Growing closer to God probably deserves an entry all its own and I think that’s what I intend to do when I am in the right frame of mind. Right now, I am not there to comprehensively write about where I am and where I want to be.

And last but certainly not least I want to have another child. I would love to say I am pregnant already but that is not the case; I am actually on the first day of my monthly visitor as we speak… ugh. I love my son to the end of the earth and would like nothing better than to give him another brother and sister. And although my husband and I have been trying without focusing on trying nothing has happened. And here goes the viscous circle…

I don’t think I have been able to get pregnant due to my weight; I think part of the problem with my husband and my relationship is me and it is because I am unhappy with myself; I think I am unhappy with myself because I have let my weight and my healthy become so unhealthy that is does nothing but bring me down. I have allowed myself to get to a disappointed state to where I can’t enjoy the life I have and will now have to slowly begin the arduous journey of pulling myself up, wiping off the back of my pants and getting on with the life God has blessed me with.

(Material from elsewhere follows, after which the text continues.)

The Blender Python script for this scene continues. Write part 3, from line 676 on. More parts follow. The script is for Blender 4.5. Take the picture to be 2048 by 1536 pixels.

I am blessed; I have a loving husband, a beautiful son and great job and so much more. I take my life for granted and cannot continue to do so. Currently my weight is incredibly out of hand and my mind is about on the same lines. I see pictures of folks I know – I graduated with – who look so happy, like they are enjoying life – and I don’t feel that way for myself. If anything, seeing my weight yesterday and then some of those pictures… they are at least my motivation for starting this blog.

To end on a cliché: I am sick and tired of being sick and tired.